Sunday, June 8, 2014

Midyear Mumblings

"And as paralyzing and upsetting as all the never agains were, the final leaving felt perfect. Pure. The most distilled form of liberation.... It is so hard to leave - until you leave. And then it is the easiest...thing in the world." - Quentin Jacobsen in Paper Towns by John Green

 It's the middle of the year. I would say time has flown except that would mean I saw it fly. I clearly didn't. Who knew (besides the entire human race) that about than six months ago we saw fireworks marking the beginning of 2014. Slightly more than six months ago, it was 2013.

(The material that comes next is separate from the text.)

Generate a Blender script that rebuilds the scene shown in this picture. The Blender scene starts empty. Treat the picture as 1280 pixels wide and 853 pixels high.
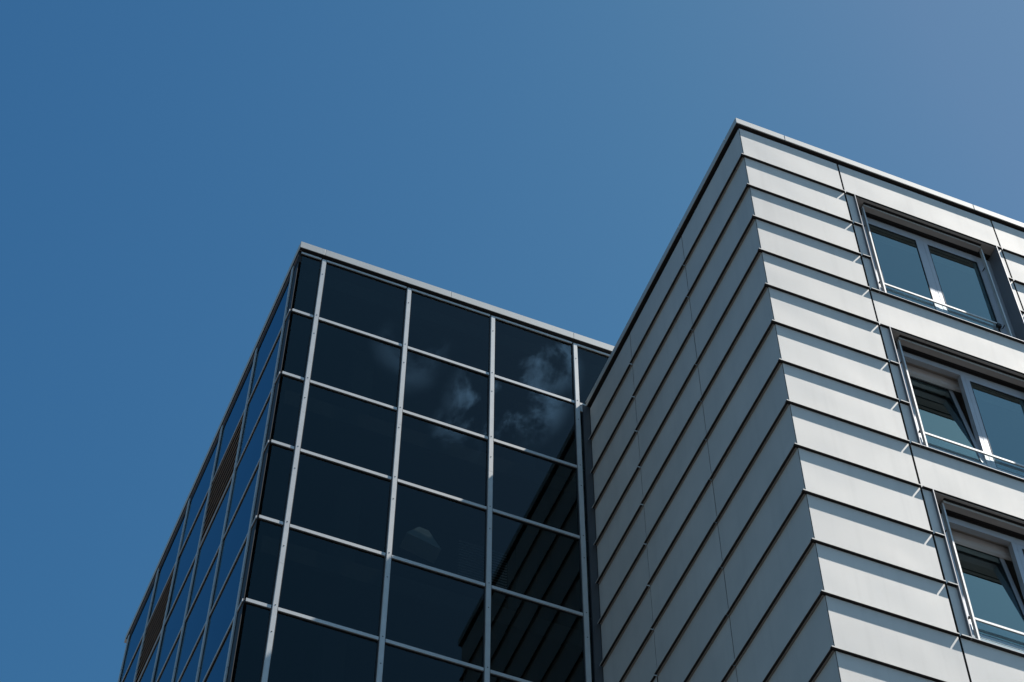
import bpy, math, random
from mathutils import Matrix, Vector
random.seed(4)
C = bpy.data.collections.new("place"); bpy.context.scene.collection.children.link(C)
sc = bpy.context.scene
R = math.radians
H = 26.54                                   # height of the upper cladding line above the ground

# ---------------------------------------------------------------- camera
cam = bpy.data.objects.new("camera", bpy.data.cameras.new("camera")); C.objects.link(cam)
cam.matrix_world = (Matrix.Translation((-7.96288, -11.54627, -24.93974 + H))
                    @ Matrix.Rotation(-0.3812369, 4, 'Z') @ Matrix.Rotation(2.5343327, 4, 'X')
                    @ Matrix.Rotation(0.00264, 4, 'Z'))
cam.data.sensor_width = 36; cam.data.lens = 2557.776 / 1280 * 36
cam.data.clip_start = 0.1; cam.data.clip_end = 4000
sc.camera = cam

# ---------------------------------------------------------------- sky and sun
SUN = Vector((1, -0.25, 1.68)).normalized()
w = bpy.data.worlds.new("World"); sc.world = w; w.use_nodes = True
nt = w.node_tree; nt.nodes.clear(); N = nt.nodes.new; L = nt.links.new
wo = N("ShaderNodeOutputWorld"); bg = N("ShaderNodeBackground"); bg.inputs[1].default_value = 0.075
sky = N("ShaderNodeTexSky"); sky.sky_type = 'NISHITA'; sky.sun_disc = False
sky.sun_elevation = math.asin(SUN.z); sky.sun_rotation = math.atan2(SUN.x, SUN.y)
sky.air_density = 1.0; sky.dust_density = 0.6; sky.ozone_density = 1.6; sky.altitude = 100
# a few fair-weather clouds standing south of the buildings
tc = N("ShaderNodeTexCoord")
n1 = N("ShaderNodeTexNoise"); n1.inputs["Scale"].default_value = 26.0; n1.inputs["Detail"].default_value = 9
n1.inputs["Roughness"].default_value = 0.62; n1.inputs["Distortion"].default_value = 0.35
L(tc.outputs["Generated"], n1.inputs["Vector"])
def cloud(direction, radius, soft, amount):
    d = Vector(direction).normalized()
    dot = N("ShaderNodeVectorMath"); dot.operation = 'DOT_PRODUCT'
    L(tc.outputs["Generated"], dot.inputs[0]); dot.inputs[1].default_value = d
    mr = N("ShaderNodeMapRange"); mr.interpolation_type = 'SMOOTHSTEP'
    mr.inputs[1].default_value = math.cos(R(radius + soft)); mr.inputs[2].default_value = math.cos(R(radius))
    mr.inputs[3].default_value = 0; mr.inputs[4].default_value = amount
    L(dot.outputs["Value"], mr.inputs[0])
    return mr.outputs[0]
masks = [cloud((.232, -.530, .815), 0.1, 1.3, 1.0), cloud((.219, -.553, .804), 0.2, 1.5, 1.0),
         cloud((.207, -.572, .792), 0.1, 1.1, .7), cloud((.17, -.55, .817), 0.1, 1.2, .3),
         cloud((.6, -.78, .3), 8, 14, .9), cloud((-.5, -.8, .25), 6, 14, .8)]
acc = masks[0]
for m_ in masks[1:]:
    mx = N("ShaderNodeMath"); mx.operation = 'MAXIMUM'; L(acc, mx.inputs[0]); L(m_, mx.inputs[1]); acc = mx.outputs[0]
th = N("ShaderNodeMapRange"); th.interpolation_type = 'SMOOTHSTEP'
th.inputs[1].default_value = 0.44; th.inputs[2].default_value = 0.62
L(n1.outputs["Fac"], th.inputs[0])
mul = N("ShaderNodeMath"); mul.operation = 'MULTIPLY'; L(acc, mul.inputs[0]); L(th.outputs[0], mul.inputs[1])
mixc = N("ShaderNodeMix"); mixc.data_type = 'RGBA'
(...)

Time is relative to the beholder. I've come to a personal love-hate relationship with relative time. Though we've learnt to measure time down to the last microsecond, we still don't really understand how time is perceived. We've put time in a box, but somehow time still slows down when you are bored and speeds up when you are late for an important meeting (with some friends at a mamak store. Okay, maybe not so important). Time also seems to jump. One second, you are living in January and the next: HELLO JUNE! But enough about time.

It is hard to believe that I've been at my job for six months now. It truly has been an amazing experience as a psychology tutor. Being a tutor allowed me a smooth transition from a student to an employee. It gave me certain familiarity along with something new. The transition is so discreet that even up to today I have people ask me what I'm doing and I say working in HELP and they would say, 'oh, still in psychology?' and I would have to correct them. The switch from marking papers instead of writing them have taught me a valuable lesson about why a standard format is a blessing in disguise. Knowing what goes on behind the offices have given me a fresh appreciation of the entire education process.

Six months in and six months to go. At least that is what my contract states. Recently, I was given an opportunity to continue on and I was faced with a whole new dilemma that I wasn't expecting until maybe the end of this year. I had it all planned out. A personal retreat somewhere near the end of next month to reevaluate everything, but no. An answer was needed. So everything had to move up a month. No more personal retreat in some quiet highland with a notebook on the table and a pen in my left hand jotting down my goals for 2015. No more listening to the quietness of nature. No more smelling fresh air to relax my senses in the hopes of receiving a vision of my future. An answer was needed.

So a life plan map was drawn along with a pros and cons list. And all my fears came down to one thing: I was afraid.

Afraid of leaving the safety of a life (and company) that I have known for half a decade. Afraid because my future outside these four walls are not guaranteed. Afraid because I know I eventually have to leave. Afraid that staying would mean missed opportunities. Afraid that leaving would mean missed opportunities. Afraid that I'm making a mistake. Afraid that I'm rushing a decision. Afraid that the The Three-Year Plan would be compromised. Afraid. Just basically afraid.

After an enormous hair-pulling, life-evaluating, brain-stimulating, time-consuming session of reflection. I reached a conclusion: That life has been pretty good to me. I've had opportunities thrown towards me. There has always been support from family and friends and there will always be. I realize that though I may have to say goodbye to something that I've cherished for far too long, I have to face the reality. The reality is: I can't stay here forever. I have to move on. And reading Paper Towns over the weekend, consulting my father and friends about the issue. Basically being able to just rant and talk about it has brought out the obvious decision that I have to make.

This post actually sounds like one of those posts you write when you're leaving the next day in some reminiscent fashion and I think that I shall now change the tone of this post from a "I'm leaving" post to a "I made a decision" post.

I learnt through this weekend that I had people I can call upon for life advice. I learnt through this weekend that taking a step away from the fast paced life doesn't necessary mean going on a vacation (my living room sufficed). I learnt through this weekend that there are some variables that you just cannot manipulate. I also learnt that queuing up for a burger is much more fun with company (but that's another story).

So I don't know how the rest of the year is going to play out, but I intend to make the best use of my time in this job that I have learnt to appreciate. And who knows what 2015 is going to hold?

A Say for Today

If right-handers use their left brain, doesn't it mean that left-handers are always in the right mind??